Print, without altering anything, the lines from the one that holds "Model this scene in Blender with a Python script. The" to the one that holds "PITCH = math.atan(410.0 / FPX)", inclusive. No other lines belong in the output.

____________________

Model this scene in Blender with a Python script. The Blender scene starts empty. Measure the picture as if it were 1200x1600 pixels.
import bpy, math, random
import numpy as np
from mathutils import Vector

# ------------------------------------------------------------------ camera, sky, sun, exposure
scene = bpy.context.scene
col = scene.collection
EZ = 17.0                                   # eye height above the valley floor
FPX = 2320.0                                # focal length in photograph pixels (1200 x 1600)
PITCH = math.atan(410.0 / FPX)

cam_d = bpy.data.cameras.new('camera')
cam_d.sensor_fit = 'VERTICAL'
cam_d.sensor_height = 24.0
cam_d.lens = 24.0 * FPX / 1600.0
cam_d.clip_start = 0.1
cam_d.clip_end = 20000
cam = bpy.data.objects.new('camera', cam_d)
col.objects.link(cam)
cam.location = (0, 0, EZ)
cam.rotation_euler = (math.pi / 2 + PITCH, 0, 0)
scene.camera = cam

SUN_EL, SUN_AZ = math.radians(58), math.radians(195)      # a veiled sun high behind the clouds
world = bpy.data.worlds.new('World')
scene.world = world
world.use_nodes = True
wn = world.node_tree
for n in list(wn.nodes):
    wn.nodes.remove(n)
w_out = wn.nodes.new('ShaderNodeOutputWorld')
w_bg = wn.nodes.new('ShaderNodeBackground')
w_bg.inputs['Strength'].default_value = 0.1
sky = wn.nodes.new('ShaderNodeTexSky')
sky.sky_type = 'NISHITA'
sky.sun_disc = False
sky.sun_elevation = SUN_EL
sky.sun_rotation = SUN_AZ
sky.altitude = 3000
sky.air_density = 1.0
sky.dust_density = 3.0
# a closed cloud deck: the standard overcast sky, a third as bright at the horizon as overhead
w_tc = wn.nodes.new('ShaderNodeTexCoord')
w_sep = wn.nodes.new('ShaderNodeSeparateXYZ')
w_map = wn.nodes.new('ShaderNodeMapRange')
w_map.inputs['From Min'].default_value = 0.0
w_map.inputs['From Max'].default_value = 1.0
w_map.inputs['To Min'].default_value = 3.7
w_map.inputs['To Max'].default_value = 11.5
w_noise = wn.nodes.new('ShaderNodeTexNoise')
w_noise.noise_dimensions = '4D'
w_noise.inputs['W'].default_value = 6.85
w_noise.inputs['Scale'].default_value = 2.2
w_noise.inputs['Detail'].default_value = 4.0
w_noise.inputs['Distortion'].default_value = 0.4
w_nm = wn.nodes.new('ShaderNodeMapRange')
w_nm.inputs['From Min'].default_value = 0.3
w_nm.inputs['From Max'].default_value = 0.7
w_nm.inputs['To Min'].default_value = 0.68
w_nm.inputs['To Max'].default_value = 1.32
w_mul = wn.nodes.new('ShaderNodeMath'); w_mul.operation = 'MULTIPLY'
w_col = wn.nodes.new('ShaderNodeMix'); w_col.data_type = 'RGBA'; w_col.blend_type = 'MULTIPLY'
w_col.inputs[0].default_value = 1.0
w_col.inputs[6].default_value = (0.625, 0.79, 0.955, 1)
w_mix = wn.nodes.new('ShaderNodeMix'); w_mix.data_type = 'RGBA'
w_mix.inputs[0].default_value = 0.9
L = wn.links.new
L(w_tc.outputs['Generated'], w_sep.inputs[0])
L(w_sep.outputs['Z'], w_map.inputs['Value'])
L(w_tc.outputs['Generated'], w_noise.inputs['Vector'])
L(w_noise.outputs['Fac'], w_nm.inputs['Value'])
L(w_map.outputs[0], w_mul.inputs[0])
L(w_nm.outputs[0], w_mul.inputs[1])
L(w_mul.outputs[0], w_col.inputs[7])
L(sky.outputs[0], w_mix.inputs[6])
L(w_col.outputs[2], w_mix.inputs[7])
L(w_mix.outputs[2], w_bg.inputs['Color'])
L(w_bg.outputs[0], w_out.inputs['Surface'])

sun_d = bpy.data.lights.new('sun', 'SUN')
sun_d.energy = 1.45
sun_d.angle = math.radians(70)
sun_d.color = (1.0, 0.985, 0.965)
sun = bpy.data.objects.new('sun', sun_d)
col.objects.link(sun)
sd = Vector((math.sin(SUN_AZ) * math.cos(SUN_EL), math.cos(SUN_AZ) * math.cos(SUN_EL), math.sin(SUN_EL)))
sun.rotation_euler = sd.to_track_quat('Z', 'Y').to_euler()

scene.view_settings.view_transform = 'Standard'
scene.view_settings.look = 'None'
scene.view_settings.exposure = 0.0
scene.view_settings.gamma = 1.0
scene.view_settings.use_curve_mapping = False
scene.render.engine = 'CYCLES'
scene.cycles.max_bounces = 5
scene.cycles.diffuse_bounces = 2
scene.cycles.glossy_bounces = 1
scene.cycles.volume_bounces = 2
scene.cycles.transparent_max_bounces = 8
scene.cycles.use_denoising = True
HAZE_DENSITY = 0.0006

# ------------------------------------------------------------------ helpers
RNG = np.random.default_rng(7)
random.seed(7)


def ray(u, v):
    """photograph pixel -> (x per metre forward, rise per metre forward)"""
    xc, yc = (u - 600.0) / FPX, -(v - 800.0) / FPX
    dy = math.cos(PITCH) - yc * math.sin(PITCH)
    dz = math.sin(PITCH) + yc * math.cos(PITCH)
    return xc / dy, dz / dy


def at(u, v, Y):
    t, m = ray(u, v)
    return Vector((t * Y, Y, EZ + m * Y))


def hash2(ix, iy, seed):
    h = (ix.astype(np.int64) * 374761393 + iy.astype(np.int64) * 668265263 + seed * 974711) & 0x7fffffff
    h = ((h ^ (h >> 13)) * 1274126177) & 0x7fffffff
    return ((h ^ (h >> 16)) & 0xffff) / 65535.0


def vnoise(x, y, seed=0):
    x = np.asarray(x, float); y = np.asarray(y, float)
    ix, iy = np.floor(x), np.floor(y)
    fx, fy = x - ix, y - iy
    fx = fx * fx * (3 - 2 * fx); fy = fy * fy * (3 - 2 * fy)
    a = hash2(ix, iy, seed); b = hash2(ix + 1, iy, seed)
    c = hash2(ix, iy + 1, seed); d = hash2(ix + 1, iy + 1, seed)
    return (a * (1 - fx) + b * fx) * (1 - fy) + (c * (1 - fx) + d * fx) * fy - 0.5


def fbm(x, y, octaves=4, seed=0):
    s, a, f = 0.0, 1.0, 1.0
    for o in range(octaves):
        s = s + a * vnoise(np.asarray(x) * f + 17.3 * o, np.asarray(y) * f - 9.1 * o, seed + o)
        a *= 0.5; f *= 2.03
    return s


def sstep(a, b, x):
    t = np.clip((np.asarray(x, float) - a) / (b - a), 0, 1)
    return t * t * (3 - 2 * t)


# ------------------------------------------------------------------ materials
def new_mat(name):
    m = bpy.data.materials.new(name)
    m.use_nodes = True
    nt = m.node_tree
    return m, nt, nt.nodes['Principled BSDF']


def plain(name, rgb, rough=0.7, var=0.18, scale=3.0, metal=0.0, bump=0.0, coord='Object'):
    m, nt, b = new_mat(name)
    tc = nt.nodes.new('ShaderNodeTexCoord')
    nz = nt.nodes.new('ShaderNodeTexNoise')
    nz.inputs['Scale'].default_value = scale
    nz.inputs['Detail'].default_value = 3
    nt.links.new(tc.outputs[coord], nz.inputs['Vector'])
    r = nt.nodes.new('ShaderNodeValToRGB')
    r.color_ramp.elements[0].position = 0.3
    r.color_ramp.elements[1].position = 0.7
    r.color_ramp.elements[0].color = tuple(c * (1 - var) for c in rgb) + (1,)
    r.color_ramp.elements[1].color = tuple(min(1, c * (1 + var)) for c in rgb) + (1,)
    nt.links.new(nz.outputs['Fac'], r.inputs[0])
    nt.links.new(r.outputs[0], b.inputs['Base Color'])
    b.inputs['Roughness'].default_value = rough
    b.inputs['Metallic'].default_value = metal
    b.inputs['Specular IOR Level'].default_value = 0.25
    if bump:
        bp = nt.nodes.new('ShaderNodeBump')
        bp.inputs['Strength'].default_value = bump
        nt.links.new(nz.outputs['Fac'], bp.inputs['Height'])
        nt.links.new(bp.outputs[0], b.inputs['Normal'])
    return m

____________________

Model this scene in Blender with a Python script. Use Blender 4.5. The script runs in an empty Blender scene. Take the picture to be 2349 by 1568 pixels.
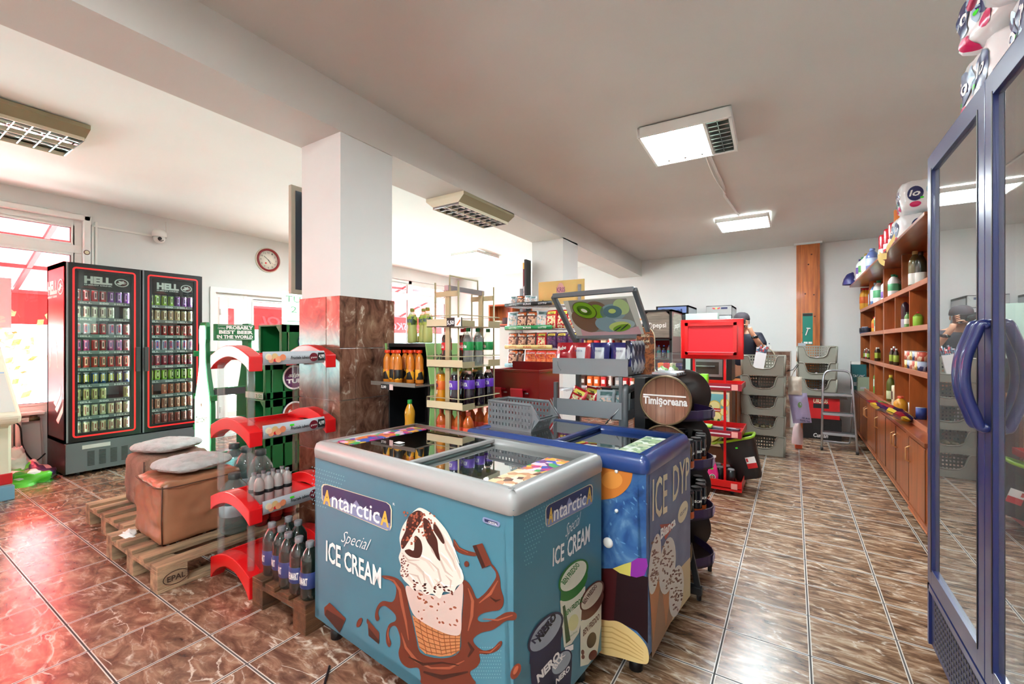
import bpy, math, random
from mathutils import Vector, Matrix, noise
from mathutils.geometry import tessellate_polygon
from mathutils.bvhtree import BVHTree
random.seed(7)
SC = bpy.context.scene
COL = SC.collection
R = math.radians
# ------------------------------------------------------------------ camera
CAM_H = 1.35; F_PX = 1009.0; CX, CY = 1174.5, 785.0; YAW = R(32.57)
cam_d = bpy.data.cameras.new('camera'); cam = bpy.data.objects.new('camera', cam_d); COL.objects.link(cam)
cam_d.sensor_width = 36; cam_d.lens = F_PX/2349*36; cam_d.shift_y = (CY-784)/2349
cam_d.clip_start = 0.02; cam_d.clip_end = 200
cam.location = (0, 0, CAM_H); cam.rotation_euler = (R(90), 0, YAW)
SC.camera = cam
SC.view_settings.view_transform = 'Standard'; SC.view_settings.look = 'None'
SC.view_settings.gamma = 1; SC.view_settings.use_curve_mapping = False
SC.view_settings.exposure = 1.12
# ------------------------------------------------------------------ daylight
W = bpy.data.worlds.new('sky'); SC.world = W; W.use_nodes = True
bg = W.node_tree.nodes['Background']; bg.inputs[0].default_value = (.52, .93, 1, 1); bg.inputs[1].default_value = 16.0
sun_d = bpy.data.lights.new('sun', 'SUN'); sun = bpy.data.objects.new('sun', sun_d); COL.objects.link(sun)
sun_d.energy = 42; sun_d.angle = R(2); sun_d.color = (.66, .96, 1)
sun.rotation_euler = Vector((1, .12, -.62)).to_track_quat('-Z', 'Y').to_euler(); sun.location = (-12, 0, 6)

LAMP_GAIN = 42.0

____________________

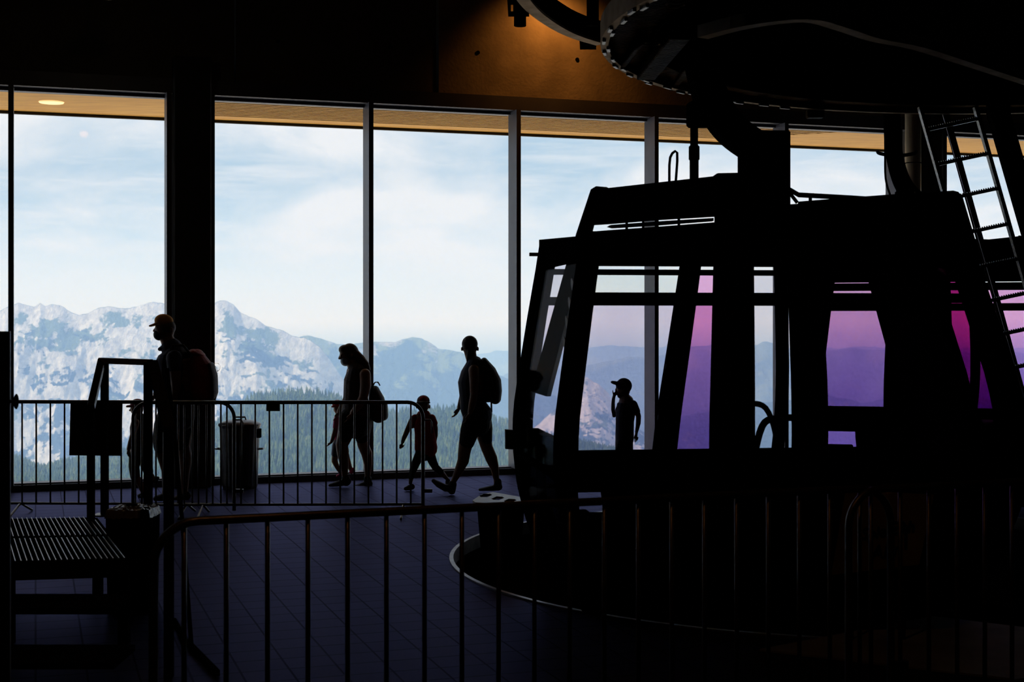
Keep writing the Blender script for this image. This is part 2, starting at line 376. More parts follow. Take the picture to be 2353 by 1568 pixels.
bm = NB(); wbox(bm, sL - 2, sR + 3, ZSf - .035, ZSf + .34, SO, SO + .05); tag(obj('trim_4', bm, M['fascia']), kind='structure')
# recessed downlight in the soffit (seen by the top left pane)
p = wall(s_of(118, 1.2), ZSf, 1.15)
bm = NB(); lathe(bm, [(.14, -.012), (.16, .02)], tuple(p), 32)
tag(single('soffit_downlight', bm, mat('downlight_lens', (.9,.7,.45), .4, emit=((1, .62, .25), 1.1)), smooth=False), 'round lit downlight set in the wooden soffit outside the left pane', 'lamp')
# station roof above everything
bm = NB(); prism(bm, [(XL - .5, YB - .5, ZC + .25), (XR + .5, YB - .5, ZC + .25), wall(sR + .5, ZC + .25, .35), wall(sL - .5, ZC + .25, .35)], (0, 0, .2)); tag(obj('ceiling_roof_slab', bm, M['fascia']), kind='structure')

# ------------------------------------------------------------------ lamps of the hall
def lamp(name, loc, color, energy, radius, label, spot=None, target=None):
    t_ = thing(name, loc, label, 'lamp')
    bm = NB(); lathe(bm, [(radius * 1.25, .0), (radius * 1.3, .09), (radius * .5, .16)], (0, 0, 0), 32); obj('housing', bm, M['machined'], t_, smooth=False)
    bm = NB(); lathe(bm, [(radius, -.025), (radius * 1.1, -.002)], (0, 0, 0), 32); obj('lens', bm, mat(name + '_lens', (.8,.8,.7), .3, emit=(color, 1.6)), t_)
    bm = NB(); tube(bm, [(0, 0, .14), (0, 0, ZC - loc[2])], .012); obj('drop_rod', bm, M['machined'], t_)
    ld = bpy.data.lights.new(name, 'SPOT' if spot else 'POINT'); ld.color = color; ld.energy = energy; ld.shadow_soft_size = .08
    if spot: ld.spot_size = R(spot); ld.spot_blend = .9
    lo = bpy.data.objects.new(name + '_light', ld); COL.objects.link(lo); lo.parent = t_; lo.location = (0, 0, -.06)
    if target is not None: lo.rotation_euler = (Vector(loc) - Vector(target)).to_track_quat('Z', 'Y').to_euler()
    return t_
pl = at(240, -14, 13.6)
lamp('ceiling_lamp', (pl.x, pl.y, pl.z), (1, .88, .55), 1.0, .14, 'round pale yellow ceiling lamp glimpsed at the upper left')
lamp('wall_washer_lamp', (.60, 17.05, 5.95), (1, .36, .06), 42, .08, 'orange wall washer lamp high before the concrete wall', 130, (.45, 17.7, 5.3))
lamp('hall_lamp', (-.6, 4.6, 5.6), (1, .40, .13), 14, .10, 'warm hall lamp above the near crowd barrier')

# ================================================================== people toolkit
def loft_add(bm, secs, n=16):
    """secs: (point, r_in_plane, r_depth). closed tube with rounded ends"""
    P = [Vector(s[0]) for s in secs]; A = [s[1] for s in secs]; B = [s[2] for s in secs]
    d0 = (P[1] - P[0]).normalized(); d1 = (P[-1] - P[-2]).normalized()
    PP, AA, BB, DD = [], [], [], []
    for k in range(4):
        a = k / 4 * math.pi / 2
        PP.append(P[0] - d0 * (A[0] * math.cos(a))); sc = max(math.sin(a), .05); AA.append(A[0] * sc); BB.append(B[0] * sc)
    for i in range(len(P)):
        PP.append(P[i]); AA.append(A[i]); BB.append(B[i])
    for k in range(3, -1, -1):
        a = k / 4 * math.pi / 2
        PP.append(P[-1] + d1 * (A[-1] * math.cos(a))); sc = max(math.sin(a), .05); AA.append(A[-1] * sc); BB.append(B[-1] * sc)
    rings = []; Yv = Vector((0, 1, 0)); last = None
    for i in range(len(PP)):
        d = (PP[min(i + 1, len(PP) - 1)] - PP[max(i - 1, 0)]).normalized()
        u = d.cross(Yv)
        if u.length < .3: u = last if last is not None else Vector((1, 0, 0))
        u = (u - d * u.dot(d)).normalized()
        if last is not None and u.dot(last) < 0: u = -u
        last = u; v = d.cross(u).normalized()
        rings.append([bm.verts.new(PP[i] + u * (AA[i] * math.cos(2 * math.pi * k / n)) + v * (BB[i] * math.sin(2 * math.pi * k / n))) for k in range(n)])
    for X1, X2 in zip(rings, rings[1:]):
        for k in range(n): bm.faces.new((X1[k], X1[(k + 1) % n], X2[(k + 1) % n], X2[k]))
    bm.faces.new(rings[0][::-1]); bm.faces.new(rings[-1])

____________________

Output:
Model this scene in Blender with a Python script. The Blender scene starts empty. Measure the picture as if it were 1200x1600 pixels.
import bpy, math, random
import numpy as np
from mathutils import Vector

# ------------------------------------------------------------------ camera, sky, sun, exposure
scene = bpy.context.scene
col = scene.collection
EZ = 17.0                                   # eye height above the valley floor
FPX = 2320.0                                # focal length in photograph pixels (1200 x 1600)
PITCH = math.atan(410.0 / FPX)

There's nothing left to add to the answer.